Em determinado momento do meu trabalho de investigação e pesquisa que vou levando a efeito no Arquivo Histórico Ultramarino, quando a minha disponibilidade de tempo o permite, encontrei a minuta de um ofício datado de 21 de Maio de 1887 do Ministério do Ultramar para os Governadores-Gerais das Colónias acerca das reimpressões ditas de 1885, tema que mais tarde será objecto de um artigo muito interessante. Pelo relativo interesse da matéria tracei uma linha orientadora tendo em vista apurar factos sobre o assunto. Embalado nesse propósito eis que “dou de caras” com um pequeno processo que tratava de assuntos relacionados com os selos “NATIVOS” da Índia. Numa primeira leitura apercebo-me do real e colossal interesse que ele terá no estudo daquelas emissões e que levará garantidamente a que todos os estudiosos da matéria tenham que reequacionar todos os conceitos enraizados durante mais de um século.
José Frederico d'Assa Castel-Branco
Durante décadas, e para muitas gerações de filatelistas, o processo de impressão dos selos “Nativos” foi alvo de alguma polémica e muitas “certezas” e incertezas, chegando a ser chamado à liça um grande mestre da impressão para perante umas folhas completas de selos produzir a sua abalizada opinião. O caricato é que, muitos anos depois, um simples ofício deita por terra todas as “certezas” esgrimidas, com laivos de verdades supremas.
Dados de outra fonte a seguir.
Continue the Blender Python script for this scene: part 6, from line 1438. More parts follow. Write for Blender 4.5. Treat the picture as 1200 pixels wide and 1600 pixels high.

            Vejamos o que escreveram sobre o tema alguns desses estudiosos.
            Segundo Carlos George, no seu artigo “Os selos nativos da Índia Portuguesa”, o desenho foi fornecido pelo Eng.º José Frederico d’Assa Castel-Branco, desenho esse que não seria tão primitivo como a gravura produzida pelo indígena Goindazó, ferreiro da extinta guarda municipal de Goa. O cunho foi gravado em aço e serviu para a confecção de 100 clichés que foram pregados a uma tábua e com esta feita a impressão, e como esta colocação na tábua não podia ser matematicamente exacta, alguns dos estéreos estão um pouco fora do alinhamento. Afirma ainda que os clichés apresentam pequenas divergências, causadas, sem dúvida, pelo uso e mau tratamento. Escreve ainda Carlos George que os algarismos eram impressos numa segunda tiragem. Para isso servia uma outra tábua do mesmo tamanho com cem furos em que colocaram os algarismos necessários em tipo comum. Dizia o autor que as afirmações produzidas, acerca do processo de impressão, se basearam num relatório que lhe foi apresentado, a seu pedido, por um proprietário duma importante oficina tipográfica, que era ao mesmo tempo um filatelista abalizado, suportado na análise de umas quantas folhas inteiras de selos nativos e por consultas a colegas e técnicos.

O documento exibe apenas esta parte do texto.